Hytinen noted that at the beginning of this year, as China’s lockdowns eased, the volume of components Iron Mountain sold into China increased, but “pricing declined to record low levels.” That affected the range of components the company sells, including memory and CPUs. 

He said industry analysts are predicting secondary market pricing increases by late this year and more significantly in 2024, he said. “To be prudent we have not factored any pricing improvement into our outlook for 2023,” he said. 

That being said, he noted that the ALM business’s revenue increased 4% from the first quarter to the second quarter of 2023. Additionally, as OEMs reduce their production of new components, Iron Mountain is seeing some pricing ticking up, including for certain types of memory. 

Meanwhile, during the call, Hytinen talked about the ALM business’s work to diversify its sales channels away from China. 

“We are making steady progress, but it is slow because, of course, as we’ve said before, China is the main market for us in that regard,” Hytinen said. “But we are looking at and branching into throughout Southeast Asia there are opportunities we think over the intermediate term in India. We certainly have been selling more components into the U.S. and Europe as well, and that’s a key focus, as well as the Mid-East.” 

Echo’s reuse business tallies 67% margin

Envela Corporation, which owns a number of ITAD and e-scrap recycling companies, reported slower sales and profits during the second quarter of 2023, but the company managed to boost its profit margin. 

A publicly traded company, Envela Corporation has two distinct segments: a consumer segment that includes retail sales of jewelry and other luxury items, and a commercial segment that involves electronics reuse and recycling. 

The commercial segment, which prior to this most recent financial filing was called Echo Consolidated Holdings Group, includes the following companies: e-scrap processor Echo Environmental, ITAD companies Avail Recovery Solutions and ITAD USA, device reseller Teladvance, and mobile phone trade-in firm CExchange. All are based in Carrollton, Texas, except for Avail Recovery Solutions, which is located in Chandler, Ariz.

During the second quarter, the commercial segment reported $10.7 million in sales, down 13% year over year. The segment’s gross profit was $6.7 million, down 9% year over year. The profit margin was 63%, up from 59% during the second quarter of 2022. 

For all of 2022, the commercial segment averaged a 55% profit margin.

The latest financial disclosure breaks out the reuse and recycling numbers.

The device resale business reported $7.6 million in revenue, down 17% year over year. Its gross profit was $5.1 million, down 9%. Lastly, its overall profit margin was 67%, up from 61% during the same period the year before. To explain the drops in reuse revenue and gross profits, the company pointed to fewer devices bought and sold overall. 

The recycling business tallied $3.1 million in revenue, down 3% year over year.

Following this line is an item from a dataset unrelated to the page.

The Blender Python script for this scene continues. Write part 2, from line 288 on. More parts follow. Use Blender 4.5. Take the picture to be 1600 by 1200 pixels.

The gross profit was $1.6 million, down 6%. Finally, the profit margin was 52%, down from 54%. Again, the company pointed to less material handled as a reason for the lower numbers. 

In terms of capital expenditures, Envela said it expects to spend about $2.5 million over the next year. 

“These expenditures will be driven by the purchase of additional equipment and potential property purchases by both segments seeking to expand the Company into other markets,” the filing notes.